エールが気に入っているので、パブは有り難いのだが、ランチの量が半端じゃない。この日のチョイスは、ソーセージとベイクドビーンズだが、ソーセージは三本、付け合わせのポテトチップスは山盛り、これでもかというほど盛ってくれる。妻はジャケット・ポテトにやはり山と盛ったツナサラダが付いてきた。メインを決めると付け合わせは自動的に決まるらしい。

ビター(エール)1パイントをバー・カウンターから自分で運んできて最後の晩餐のはじまりである。ロンドンでは船溜まりはここだけ。繋留されたヨットを見ながら食べるランチは、一般のパブとちがって特別の味わいがある。マリナーの集うバーには、他とはちがった磊落さがあった。食べきれずに少し残してしまったが、元気になってホテルに戻った。

 出国審査

空港のチェックは厳しかった。コインや時計はもちろん靴まで脱がされるという念の入ったやり方だ。化粧品は無論のこと、歯磨きチューブ、目薬、リップ・クリームに至るまで没収される。女性は12時間のフライトの後はすっぴんで機内を出ないといけないわけだ。しかし、身体検査の後、トイレでコンタクトをはめている人を見た。ごまかして洗浄液のケースを持ち込んだのだろう。そんなことができるなら、爆薬の持ち込みは充分可能だ。現に前に並んだ人は、健康上の理由で体にチューブをつけていたが、手探りの身体検査のみで無事通過していた。

全体に日本人に対するチェックは甘い。はっきり顔で分かるのが良いのやら悪いのやら。国際政治の動向に対して行使する意志も力も持っていないと見られているわけだ。日本のアメリカ追従外交は、ロンドンではよくても、イスラム諸国では逆に働くことは充分考えられる。かつては友好的だったトルコやエジプトで、今の日本はどう思われているのだろう。

 機内

残った小銭を使ってしまおうと空港にあるアイリッシュ・パブで最後のエールを飲んだのがいけなかったのだろうか。夕食後テレビを見ながら眠ってしまったらしい。胸苦しくて目が覚めると、周囲の景色がぼやけ全体に黄色くかすんで見える。いくら目をこすっても治らない。ベルトをゆるめシャツのボタンを外してみたが、冷や汗が流れてくる。妻に気分が悪いことを告げてトイレに立った。

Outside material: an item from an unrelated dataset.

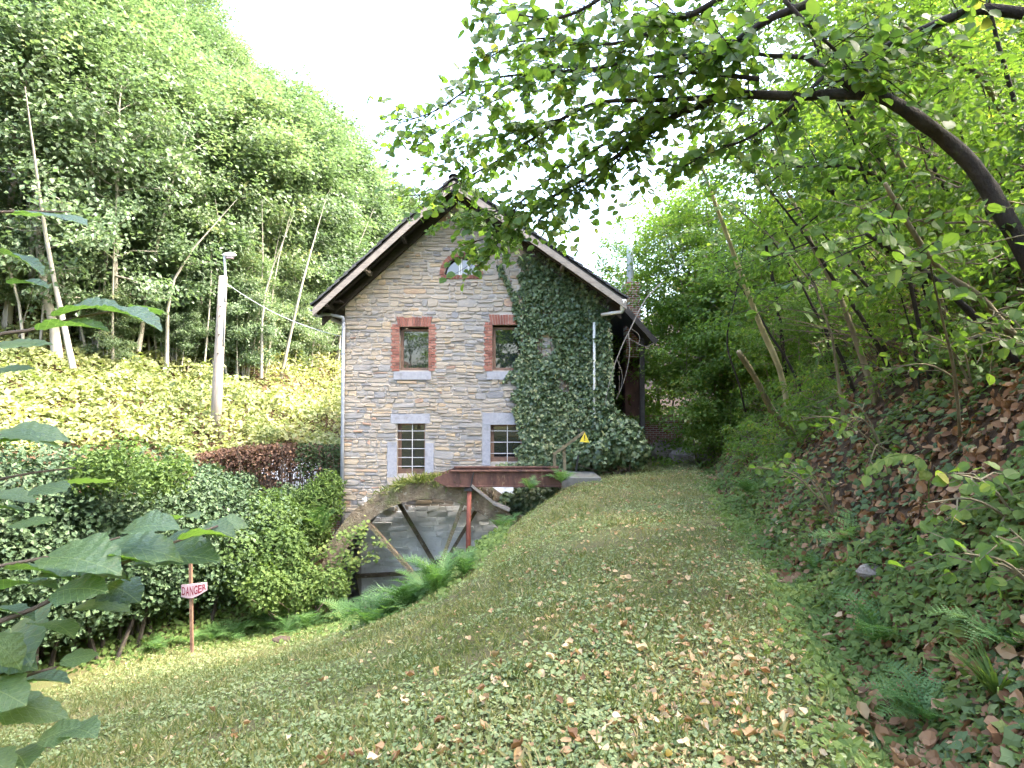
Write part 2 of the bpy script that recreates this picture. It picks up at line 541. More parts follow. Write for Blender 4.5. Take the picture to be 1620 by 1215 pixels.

トイレで休んでいると、冷や汗は相変わらず流れるものの視界ははっきりしてきた。妻が心配してドアの外から様子を訊くので外に出た。気分はいくらかよくなったが、胸のあたりが落ち着かなかった。しばらくして、もう一度トイレに行き、食べたものを全部吐いてしまうと気分は楽になった。消化不良を起こしていたらしい。

朝食はトマトジュースとフルーツ、それにヨーグルトだけですませた。本来はこれくらいでいいところを、イギリス滞在中はずいぶん食べていた。胃も疲れたにちがいない。飛行機を降り、難波に着いた頃には名物の豚饅を食べてみようかと思うくらいには回復していた。帰りの電車で食べたそれは言いようもなく美味しかった。缶ビールの味は到底エールに勝てるものではなかったが、豚饅は文句なく美味い。日本に帰ったのだとしみじみ思った。

帰国した後も、ランチはともかく、エールが恋しくてならない。誰かイギリスのパブを居酒屋チェーンのように全国展開してくれないだろうか。